Greig is a poet as well as a novelist (THE CLOUDS ABOVE is the first of his books to be published in this country) and it shows. This is a beautifully written novel, with a fresh, unsentimental use of language that feels natural to the story. It is as if the intensity of war and love awakens both Stella and Len to a fierce lyricism they might not have otherwise achieved. "I still loved flying, that was something," Len thinks. "That lift as I came unstuck from the earth again. The sense of dreamy freedom, for all the noise, as I watched dabs of clouds passing by beneath, and below them the green fields, roads, and farmhouses, as we set our course for War." Or Stella: "Len's youth and vulnerability and kisses had dragged the heart out of me, and it lay so open I wondered if it couldn't be seen beating in the moonlight."

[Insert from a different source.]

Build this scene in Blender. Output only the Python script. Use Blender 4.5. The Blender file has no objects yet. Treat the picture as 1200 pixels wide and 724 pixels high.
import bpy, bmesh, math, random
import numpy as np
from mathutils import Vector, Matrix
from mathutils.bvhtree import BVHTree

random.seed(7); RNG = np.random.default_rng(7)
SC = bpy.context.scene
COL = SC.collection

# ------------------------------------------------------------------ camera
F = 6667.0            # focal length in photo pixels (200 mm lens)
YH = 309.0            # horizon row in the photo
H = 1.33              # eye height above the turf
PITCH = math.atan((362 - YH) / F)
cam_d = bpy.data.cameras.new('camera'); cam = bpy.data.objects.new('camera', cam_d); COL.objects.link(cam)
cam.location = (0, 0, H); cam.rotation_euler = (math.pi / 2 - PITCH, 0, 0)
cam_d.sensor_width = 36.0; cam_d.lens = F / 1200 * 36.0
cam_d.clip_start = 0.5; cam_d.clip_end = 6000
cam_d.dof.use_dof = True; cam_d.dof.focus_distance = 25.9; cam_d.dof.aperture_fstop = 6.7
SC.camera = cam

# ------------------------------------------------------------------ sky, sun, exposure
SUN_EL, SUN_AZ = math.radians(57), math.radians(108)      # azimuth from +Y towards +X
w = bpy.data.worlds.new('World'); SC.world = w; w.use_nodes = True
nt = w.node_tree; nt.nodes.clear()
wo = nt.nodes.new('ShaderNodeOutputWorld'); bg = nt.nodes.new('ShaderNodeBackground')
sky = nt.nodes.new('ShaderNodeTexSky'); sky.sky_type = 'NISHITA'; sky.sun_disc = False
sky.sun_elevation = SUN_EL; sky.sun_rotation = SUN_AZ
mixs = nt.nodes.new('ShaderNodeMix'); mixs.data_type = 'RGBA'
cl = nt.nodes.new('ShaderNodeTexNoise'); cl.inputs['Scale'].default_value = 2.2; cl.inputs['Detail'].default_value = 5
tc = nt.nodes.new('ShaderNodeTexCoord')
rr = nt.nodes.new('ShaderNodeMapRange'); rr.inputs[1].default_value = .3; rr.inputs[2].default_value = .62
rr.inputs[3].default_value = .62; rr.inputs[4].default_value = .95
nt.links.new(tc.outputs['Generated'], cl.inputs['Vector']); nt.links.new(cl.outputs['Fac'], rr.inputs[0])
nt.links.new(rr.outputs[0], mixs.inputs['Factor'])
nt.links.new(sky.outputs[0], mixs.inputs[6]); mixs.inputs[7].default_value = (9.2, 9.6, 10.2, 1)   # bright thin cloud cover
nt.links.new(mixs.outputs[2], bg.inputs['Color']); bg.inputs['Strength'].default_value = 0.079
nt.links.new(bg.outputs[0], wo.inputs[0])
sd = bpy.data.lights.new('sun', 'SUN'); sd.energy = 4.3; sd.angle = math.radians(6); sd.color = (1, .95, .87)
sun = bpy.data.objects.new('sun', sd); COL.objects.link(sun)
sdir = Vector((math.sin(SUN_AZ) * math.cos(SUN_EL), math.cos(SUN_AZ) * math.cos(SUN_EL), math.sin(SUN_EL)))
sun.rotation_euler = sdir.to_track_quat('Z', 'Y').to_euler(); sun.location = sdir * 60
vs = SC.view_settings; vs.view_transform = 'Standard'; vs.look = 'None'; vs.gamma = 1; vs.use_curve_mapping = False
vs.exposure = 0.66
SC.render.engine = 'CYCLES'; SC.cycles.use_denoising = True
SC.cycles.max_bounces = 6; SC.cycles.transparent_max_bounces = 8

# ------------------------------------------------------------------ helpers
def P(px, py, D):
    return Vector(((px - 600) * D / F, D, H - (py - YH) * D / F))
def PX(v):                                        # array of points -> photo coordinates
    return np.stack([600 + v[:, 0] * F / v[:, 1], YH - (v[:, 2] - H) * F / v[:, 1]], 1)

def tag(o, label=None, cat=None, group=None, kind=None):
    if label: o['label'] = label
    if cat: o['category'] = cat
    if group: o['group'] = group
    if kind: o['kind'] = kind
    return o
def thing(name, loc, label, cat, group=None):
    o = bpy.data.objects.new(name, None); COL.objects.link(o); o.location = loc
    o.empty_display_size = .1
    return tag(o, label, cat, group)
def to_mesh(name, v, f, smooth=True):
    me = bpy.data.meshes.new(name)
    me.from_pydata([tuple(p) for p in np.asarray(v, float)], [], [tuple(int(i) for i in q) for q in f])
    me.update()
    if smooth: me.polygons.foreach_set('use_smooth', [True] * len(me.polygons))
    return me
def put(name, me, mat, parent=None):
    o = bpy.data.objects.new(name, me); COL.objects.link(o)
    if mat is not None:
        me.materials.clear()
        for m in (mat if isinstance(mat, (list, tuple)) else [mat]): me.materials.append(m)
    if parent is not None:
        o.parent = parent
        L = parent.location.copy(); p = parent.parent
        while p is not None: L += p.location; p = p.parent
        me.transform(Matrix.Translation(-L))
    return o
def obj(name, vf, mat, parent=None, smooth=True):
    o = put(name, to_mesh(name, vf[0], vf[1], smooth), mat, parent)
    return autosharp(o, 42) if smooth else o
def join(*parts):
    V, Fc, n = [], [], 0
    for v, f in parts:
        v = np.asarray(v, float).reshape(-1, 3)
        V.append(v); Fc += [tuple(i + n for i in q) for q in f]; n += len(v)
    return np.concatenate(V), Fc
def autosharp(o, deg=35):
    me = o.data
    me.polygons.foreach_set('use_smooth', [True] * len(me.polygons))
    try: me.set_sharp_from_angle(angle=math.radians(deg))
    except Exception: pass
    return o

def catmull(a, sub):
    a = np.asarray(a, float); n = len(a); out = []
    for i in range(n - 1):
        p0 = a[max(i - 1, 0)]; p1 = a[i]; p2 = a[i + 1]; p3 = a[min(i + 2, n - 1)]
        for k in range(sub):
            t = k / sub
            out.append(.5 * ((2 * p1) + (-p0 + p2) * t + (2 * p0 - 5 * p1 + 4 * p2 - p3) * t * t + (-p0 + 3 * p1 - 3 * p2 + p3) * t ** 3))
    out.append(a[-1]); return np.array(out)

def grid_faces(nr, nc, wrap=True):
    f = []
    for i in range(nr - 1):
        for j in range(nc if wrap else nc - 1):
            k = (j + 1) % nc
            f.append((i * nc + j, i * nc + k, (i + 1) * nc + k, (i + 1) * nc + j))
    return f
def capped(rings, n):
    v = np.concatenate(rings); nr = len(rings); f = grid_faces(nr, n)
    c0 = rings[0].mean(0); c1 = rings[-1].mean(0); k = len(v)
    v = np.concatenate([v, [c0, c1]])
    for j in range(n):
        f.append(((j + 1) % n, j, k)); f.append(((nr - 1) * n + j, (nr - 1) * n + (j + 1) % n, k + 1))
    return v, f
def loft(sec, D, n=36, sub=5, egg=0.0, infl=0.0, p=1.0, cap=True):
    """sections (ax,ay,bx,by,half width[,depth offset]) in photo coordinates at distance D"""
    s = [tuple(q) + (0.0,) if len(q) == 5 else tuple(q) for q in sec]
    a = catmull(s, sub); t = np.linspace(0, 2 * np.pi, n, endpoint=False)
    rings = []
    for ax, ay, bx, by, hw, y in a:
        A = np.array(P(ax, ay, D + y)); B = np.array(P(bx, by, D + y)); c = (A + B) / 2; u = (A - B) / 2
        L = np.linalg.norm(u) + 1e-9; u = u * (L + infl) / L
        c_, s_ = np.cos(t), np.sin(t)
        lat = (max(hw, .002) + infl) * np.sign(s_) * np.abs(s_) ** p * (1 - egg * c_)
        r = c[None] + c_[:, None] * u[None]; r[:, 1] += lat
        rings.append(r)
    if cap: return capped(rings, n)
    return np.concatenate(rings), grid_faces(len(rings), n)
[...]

THE CLOUDS ABOVE received excellent reviews, but it hasn't been talked about much. It should be. Get this glorious book. Read it and give it to friends. It will break your heart and also make it soar.
--- Reviewed by Kathy Weissman
Mamuro
I found this book in Scotland last fall with the title "That Summer", so I wasn't aware that it was available in the US.

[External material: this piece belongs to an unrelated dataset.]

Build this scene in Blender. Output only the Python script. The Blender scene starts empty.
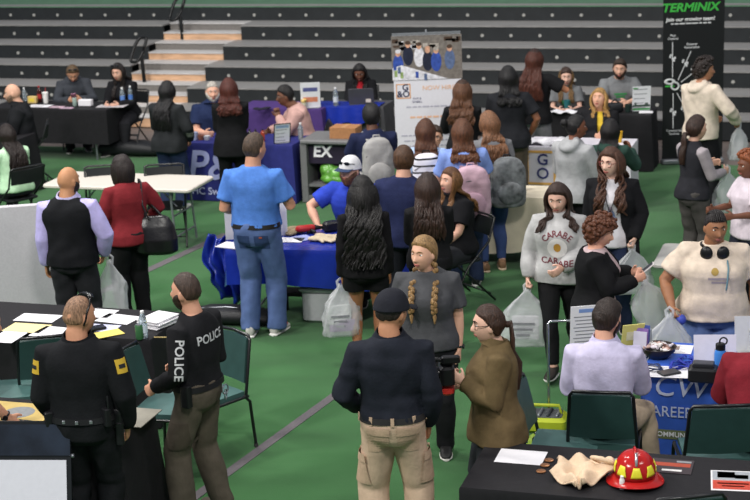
import bpy, bmesh, math, random
import numpy as np
from mathutils import Vector, Matrix
from mathutils.bvhtree import BVHTree
SC = bpy.context.scene
COL = SC.collection
PI = math.pi
rnd = random.Random(7)
V = lambda *a: np.array(a, float)
def unit(v):
    v = np.asarray(v, float); n = np.linalg.norm(v)
    return v / n if n > 1e-9 else v

# ------------------------------------------------------------------ camera
FPX, PITCH, ROLL, CAMH = 1629.37, 0.264045, -0.039678, 4.710
_fw = V(0, math.cos(PITCH), -math.sin(PITCH)); _rt = V(1, 0, 0); _up = np.cross(_rt, _fw)
CR = math.cos(ROLL) * _rt + math.sin(ROLL) * _up
CU = -math.sin(ROLL) * _rt + math.cos(ROLL) * _up
CAMP = V(0, 0, CAMH)
def ray(px, py):
    return CR * (px - 375) / FPX - CU * (py - 250) / FPX + _fw
def gp(px, py, z=0.0):
    d = ray(px, py); return CAMP + d * (z - CAMH) / d[2]
PSI = 0.316972                      # the stands, and the tables set parallel to them, are turned by this
BX = V(math.cos(PSI), -math.sin(PSI), 0); BY = V(math.sin(PSI), math.cos(PSI), 0)

# ------------------------------------------------------------------ materials
def lin(c):
    return c / 12.92 if c <= .04045 else ((c + .055) / 1.055) ** 2.4
def rgb(h):
    h = h.lstrip('#'); return tuple(lin(int(h[i:i+2], 16) / 255) for i in (0, 2, 4)) + (1,)
MATS = {}
def M(name, col='#808080', rough=.75, var=.12, scale=30, bump=0.0, bscale=None, metal=0, spec=.3, stretch=None, trans=0, alpha=None, sheen=0, emit=0):
    if name in MATS: return MATS[name]
    col = col or '#808080'
    m = bpy.data.materials.new(name); m.use_nodes = True; nt = m.node_tree
    b = nt.nodes['Principled BSDF']; c = rgb(col)
    b.inputs['Roughness'].default_value = rough; b.inputs['Metallic'].default_value = metal
    b.inputs['Specular IOR Level'].default_value = spec
    if sheen: b.inputs['Sheen Weight'].default_value = sheen
    if trans: b.inputs['Transmission Weight'].default_value = trans
    if alpha is not None: b.inputs['Alpha'].default_value = alpha
    tc = nt.nodes.new('ShaderNodeTexCoord'); mp = nt.nodes.new('ShaderNodeMapping')
    nt.links.new(tc.outputs['Object'], mp.inputs['Vector'])
    if stretch: mp.inputs['Scale'].default_value = stretch
    nz = nt.nodes.new('ShaderNodeTexNoise'); nz.inputs['Scale'].default_value = scale; nz.inputs['Detail'].default_value = 4
    nt.links.new(mp.outputs['Vector'], nz.inputs['Vector'])
    rp = nt.nodes.new('ShaderNodeValToRGB')
    rp.color_ramp.elements[0].position = .3; rp.color_ramp.elements[1].position = .7
    lo = tuple(max(0, x * (1 - var)) for x in c[:3]) + (1,); hi = tuple(min(1, x * (1 + var)) for x in c[:3]) + (1,)
    rp.color_ramp.elements[0].color = lo; rp.color_ramp.elements[1].color = hi
    nt.links.new(nz.outputs['Fac'], rp.inputs['Fac']); nt.links.new(rp.outputs['Color'], b.inputs['Base Color'])
    if bump:
        bp = nt.nodes.new('ShaderNodeBump'); bp.inputs['Strength'].default_value = bump; bp.inputs['Distance'].default_value = .01
        nb = nt.nodes.new('ShaderNodeTexNoise'); nb.inputs['Scale'].default_value = bscale or scale * 2; nb.inputs['Detail'].default_value = 3
        nt.links.new(mp.outputs['Vector'], nb.inputs['Vector'])
        nt.links.new(nb.outputs['Fac'], bp.inputs['Height']); nt.links.new(bp.outputs['Normal'], b.inputs['Normal'])
    MATS[name] = m; return m
def fab(col, **k): return M('fabric ' + col, col, rough=.85, var=.14, scale=14, bump=.25, bscale=60, spec=.15, **k)
def paint(col, rough=.5, **k): return M('paint %s %.2f' % (col, rough), col, rough=rough, var=.05, scale=9, **k)
def hairm(col): return M('hair ' + col, col, rough=.48, var=.62, scale=42, stretch=(3, 3, .25), bump=.8, bscale=60, spec=.4)
def skinm(col): return M('skin ' + col, col, rough=.55, var=.08, scale=16, spec=.35, bump=.05, bscale=90)
SKIN = dict(light='#e0b39c', fair='#e8c0ac', tan='#c48f70', brown='#8f5f45', dark='#6a4432')

# ------------------------------------------------------------------ mesh building
class S:
    'closed shells gathered into one mesh'
    def __init__(s): s.v = []; s.f = []; s.m = []; s.cur = 0
    def add(s, vs, fs, mi=None):
        o = len(s.v); s.v += [tuple(float(c) for c in p) for p in vs]
        s.f += [tuple(i + o for i in f) for f in fs]; s.m += [s.cur if mi is None else mi] * len(fs); return s
    def box(s, c, size, R=None, mi=None, taper=1.0):
        c = np.asarray(c, float); hx, hy, hz = [d / 2 for d in size]
        P = [V(x * hx * (taper if z > 0 else 1), y * hy * (taper if z > 0 else 1), z * hz) for z in (-1, 1) for x, y in ((-1, -1), (1, -1), (1, 1), (-1, 1))]
        if R is not None: P = [R @ p for p in P]
        return s.add([c + p for p in P], [(3, 2, 1, 0), (4, 5, 6, 7), (0, 1, 5, 4), (1, 2, 6, 5), (2, 3, 7, 6), (3, 0, 4, 7)], mi)
    def rbox(s, c, size, r=.02, R=None, mi=None, n=3):
        'box with rounded vertical edges and softened top and bottom'
        hx, hy, hz = [d / 2 for d in size]; r = min(r, hx * .99, hy * .99); e = min(r * .6, hz * .5)
        ring = []
        for k, (sx, sy) in enumerate(((1, 1), (-1, 1), (-1, -1), (1, -1))):
            for i in range(n + 1):
                a = PI / 2 * (k + i / n); ring.append((sx * (hx - r) + r * math.cos(a), sy * (hy - r) + r * math.sin(a)))
        lv = [(-hz, 1 - e / max(hx, hy)), (-hz + e, 1), (hz - e, 1), (hz, 1 - e / max(hx, hy))]
        rings = []
        for z, k in lv:
            ins = (1 - k)
            rings.append([V(x - math.copysign(min(abs(x), ins * max(hx, hy)), x), y - math.copysign(min(abs(y), ins * max(hx, hy)), y), z) for x, y in ring])
        c = np.asarray(c, float)
        rings = [[c + (R @ p if R is not None else p) for p in rg] for rg in rings]
        return s.loft(rings, mi=mi)
    def loft(s, rings, mi=None, cap=True, closed=True):
        n = len(rings[0]); vs = [p for r in rings for p in r]; fs = []
        for i in range(len(rings) - 1):
            for j in range(n if closed else n - 1):
                k = (j + 1) % n
                fs.append((i*n+j, i*n+k, (i+1)*n+k, (i+1)*n+j))
        if cap:
            fs.append(tuple(reversed(range(n)))); b = (len(rings)-1)*n; fs.append(tuple(b + j for j in range(n)))
        return s.add(vs, fs, mi)
    def tube(s, pts, rad, side=None, n=10, mi=None, dome=True, power=2.0):
        pts = [np.asarray(p, float) for p in pts]; L = len(pts)
        if np.isscalar(rad): rad = [rad] * L
        rad = [(r, r) if np.isscalar(r) else tuple(r) for r in rad]
        if dome:
            t0 = unit(pts[0] - pts[1]); t1 = unit(pts[-1] - pts[-2])
            r0 = min(rad[0]); r1 = min(rad[-1]); c = .7
            pts = [pts[0] + t0 * r0 * .95, pts[0] + t0 * r0 * .62] + pts + [pts[-1] + t1 * r1 * .62, pts[-1] + t1 * r1 * .95]
            rad = [(rad[0][0]*.3, rad[0][1]*.3), (rad[0][0]*.78, rad[0][1]*.78)] + rad + [(rad[-1][0]*.78, rad[-1][1]*.78), (rad[-1][0]*.3, rad[-1][1]*.3)]
            L = len(pts)
        T = []
        for i in range(L):
            a = pts[max(i-1, 0)]; b = pts[min(i+1, L-1)]; T.append(unit(b - a))
        if side is None:
            side = V(1, 0, 0) if abs(T[0][0]) < .8 else V(0, 1, 0)
        sd = unit(np.asarray(side, float)); rings = []
        for i in range(L):
            sd = unit(sd - T[i] * np.dot(sd, T[i])); up = np.cross(T[i], sd); a, b = rad[i]; rg = []
            for j in range(n):
                th = 2 * PI * j / n; cx, sy = math.cos(th), math.sin(th)
                if power != 2.0:
                    cx = math.copysign(abs(cx) ** (2/power), cx); sy = math.copysign(abs(sy) ** (2/power), sy)
                rg.append(pts[i] + sd * a * cx + up * b * sy)
            rings.append(rg)
        return s.loft(rings, mi)
    def ell(s, c, r, B=None, n=16, m=10, mi=None):
        c = np.asarray(c, float); rings = []; B = np.eye(3) if B is None else B
        if np.isscalar(r): r = (r, r, r)
        for i in range(m + 1):
            ph = -PI/2 + PI * (i + (.25 if i == 0 else -.25 if i == m else 0)) / m
            rings.append([c + B @ V(r[0]*math.cos(ph)*math.cos(2*PI*j/n), r[1]*math.cos(ph)*math.sin(2*PI*j/n), r[2]*math.sin(ph)) for j in range(n)])
        return s.loft(rings, mi)
    def lathe(s, c, prof, n=16, B=None, mi=None):
        c = np.asarray(c, float); B = np.eye(3) if B is None else B
        return s.loft([[c + B @ V(r*math.cos(2*PI*j/n), r*math.sin(2*PI*j/n), z) for j in range(n)] for r, z in prof], mi)
    def torus(s, c, R, r, B=None, n=20, m=6, mi=None, sx=1.0):
        c = np.asarray(c, float); B = np.eye(3) if B is None else B; vs = []; fs = []
        for i in range(n):
            a = 2*PI*i/n
            for j in range(m):
                b = 2*PI*j/m; vs.append(c + B @ V((R + r*math.cos(b))*math.cos(a)*sx, (R + r*math.cos(b))*math.sin(a), r*math.sin(b)))
        for i in range(n):
            for j in range(m):
                k = (i+1) % n; l = (j+1) % m; fs.append((i*m+j, k*m+j, k*m+l, i*m+l))
        return s.add(vs, fs, mi)
    def sheet(s, grid, thick=.001, mi=None):
        'a grid of points given a thickness: closed'
        G = np.array(grid, float); a, b, _ = G.shape
        du = np.gradient(G, axis=0); dv = np.gradient(G, axis=1); N = np.cross(du, dv); N /= np.maximum(np.linalg.norm(N, axis=2, keepdims=True), 1e-9)
        A = (G + N * thick / 2).reshape(-1, 3); Bk = (G - N * thick / 2).reshape(-1, 3); o = a * b; fs = []
        for i in range(a-1):
            for j in range(b-1):
                q = (i*b+j, (i+1)*b+j, (i+1)*b+j+1, i*b+j+1); fs.append(q); fs.append(tuple(o + k for k in reversed(q)))
        edge = [i*b for i in range(a)] + [(a-1)*b + j for j in range(1, b)] + [i*b + b-1 for i in range(a-2, -1, -1)] + [j for j in range(b-2, 0, -1)]
        for i in range(len(edge)):
            p, q = edge[i], edge[(i+1) % len(edge)]; fs.append((q, p, o+p, o+q))
        return s.add(list(A) + list(Bk), fs, mi)
    def mesh(s, name):
        me = bpy.data.meshes.new(name); me.from_pydata(s.v, [], s.f)
        return me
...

The story is a bit slow to get started. It isn't clear at first that we have two narrator/characters plus an omniscient narrator. I set the book done several times before it finally gripped me & I had to finish it in the middle of the night.

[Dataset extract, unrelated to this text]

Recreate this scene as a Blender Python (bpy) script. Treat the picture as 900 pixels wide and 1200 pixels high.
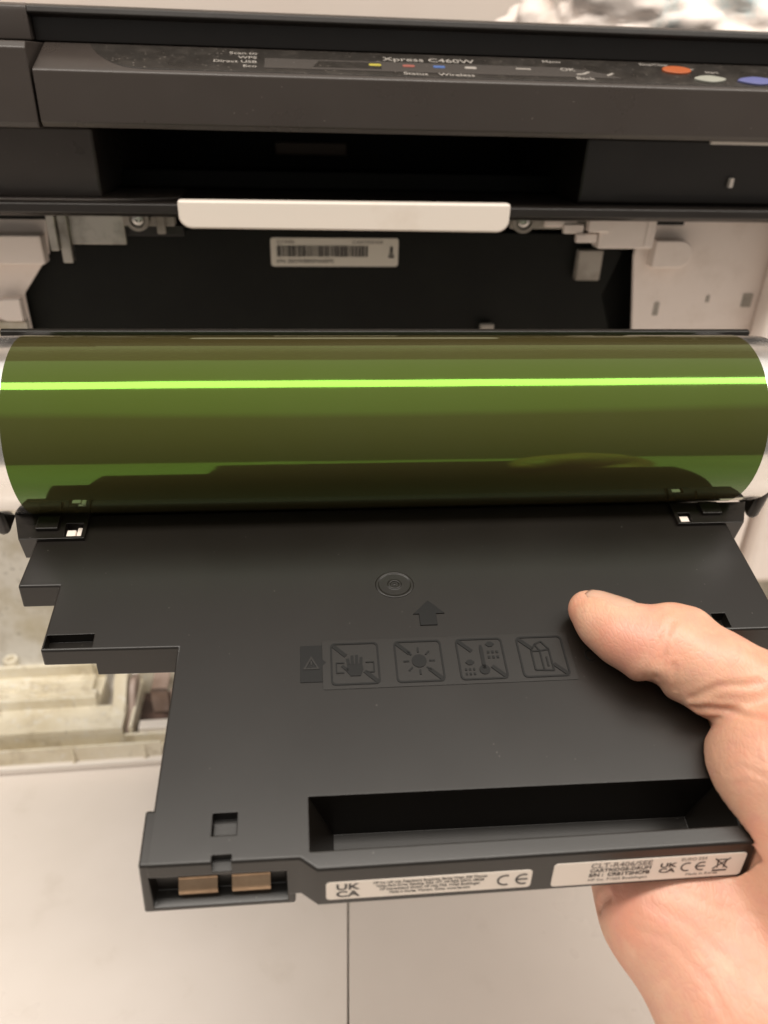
import bpy, bmesh, math, random
import numpy as np
from mathutils import Vector, Matrix, noise
random.seed(7)
for o in list(bpy.data.objects): bpy.data.objects.remove(o, do_unlink=True)
S = 0.001                      # everything below is written in millimetres
sc = bpy.context.scene
C = sc.collection
R = math.radians

# ------------------------------------------------------------------ camera
cam_d = bpy.data.cameras.new('camera'); cam = bpy.data.objects.new('camera', cam_d); C.objects.link(cam)
psi, pit, rho = R(7.4), R(30.0), R(1.8)
dv = Vector((math.sin(psi)*math.cos(pit), math.cos(psi)*math.cos(pit), -math.sin(pit)))
r0 = Vector((math.cos(psi), -math.sin(psi), 0)); u0 = r0.cross(dv)
rv = r0*math.cos(rho) + u0*math.sin(rho); uv_ = u0*math.cos(rho) - r0*math.sin(rho)
m3 = Matrix((rv, uv_, -dv)).transposed()
cam.matrix_world = Matrix.Translation((0, 0, .300)) @ m3.to_4x4()
cam_d.sensor_fit = 'VERTICAL'; cam_d.sensor_height = 36; cam_d.sensor_width = 27
cam_d.lens = 27.0; cam_d.clip_start = .005; cam_d.clip_end = 50
cam_d.dof.use_dof = True; cam_d.dof.focus_distance = .205; cam_d.dof.aperture_fstop = 11.5
sc.camera = cam

# ------------------------------------------------------------------ world and lamp
w = bpy.data.worlds.new('World'); sc.world = w; w.use_nodes = True
wn = w.node_tree; bg = wn.nodes['Background']; bg.inputs[1].default_value = .55      # a plain warm room: pale ceiling, dimmer walls
wt = wn.nodes.new('ShaderNodeTexCoord'); wx = wn.nodes.new('ShaderNodeSeparateXYZ'); wr = wn.nodes.new('ShaderNodeMapRange'); wr.inputs[1].default_value = -1; wr.inputs[2].default_value = 1
wm = wn.nodes.new('ShaderNodeValToRGB'); cr = wm.color_ramp
for i, (e, k) in enumerate(((-1., .12), (-.05, .20), (.50, .30), (.62, .78), (1., 1.))):
    el = cr.elements[i] if i in (0,) else (cr.elements.new((e+1)/2) if i < 4 else cr.elements[-1])
    el.position = (e+1)/2; el.color = (k, k*.93, k*.845, 1)
wn.links.new(wt.outputs['Generated'], wx.inputs[0]); wn.links.new(wx.outputs[2], wr.inputs[0]); wn.links.new(wr.outputs[0], wm.inputs[0]); wn.links.new(wm.outputs[0], bg.inputs[0])
ld = bpy.data.lights.new('strip_lamp', 'AREA'); ld.shape = 'RECTANGLE'; ld.size = 1.9; ld.size_y = .125
ld.energy = 5.3; ld.color = (1.0, .935, .85)
lamp = bpy.data.objects.new('strip_lamp', ld); C.objects.link(lamp); lamp.location = (.03, .0, .93)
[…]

Greig tries to make us understand what it was like to live with uncertainty, fear, love, & death from moment to moment. The characters seem to be discovering themselves as we watch. Len & Stella examine every feeling as it occurs. This may sound tedious, but it illuminates what I find most interesting about WWII. I want to understand how people felt, how life looked to them. I am not interested in planes or tactics, although I understand that many are. Far more interesting to me are the secrets of the human heart. WWII, and the Battle of Britain in this story, brought out the best & the worst in people. Len & Stella confront the hate, love, grief, & joy that is part of life. They find their love for each other as they learn to face all these emotions.
"The Clouds Above" is like a tightrope act. Will the characters survive? They face danger all the way as we hope & pray that they will make it to the other side.
Blackstalker
While a book by a published poet, as Greig is, framed by a wartime diary might seem an unlikely reason to reassess your life and what is owed to those who went before "The Clouds Above" will upset your expectations wonderfully. Written as both a love story and a tale of the horrors of war for those too young to understand or avoid it is ultimately a comment on the immediacy and beauty of existence. Four friends, two pilots and their girlfriends during the 1940 Battle of Britain , relationships formed by the happenstance of war dare to love while learning that those attachments might at any moment be destroyed by an enemy fighter or a bomb plunging through a dance house roof. And similarly, abetted by Grieg's felicity with the written word, the reader comes , against rising dread, to care greatly for characters who might just survive to realize their dreams. The book brings vividly to life the human cost of war during a time when we have allowed ourselves to be seduced by an image of high technology warfare that hurts no one but "evildoers." The real cost, Greig points out, is to those we love. The real damage, it becomes clear, is to ones heart.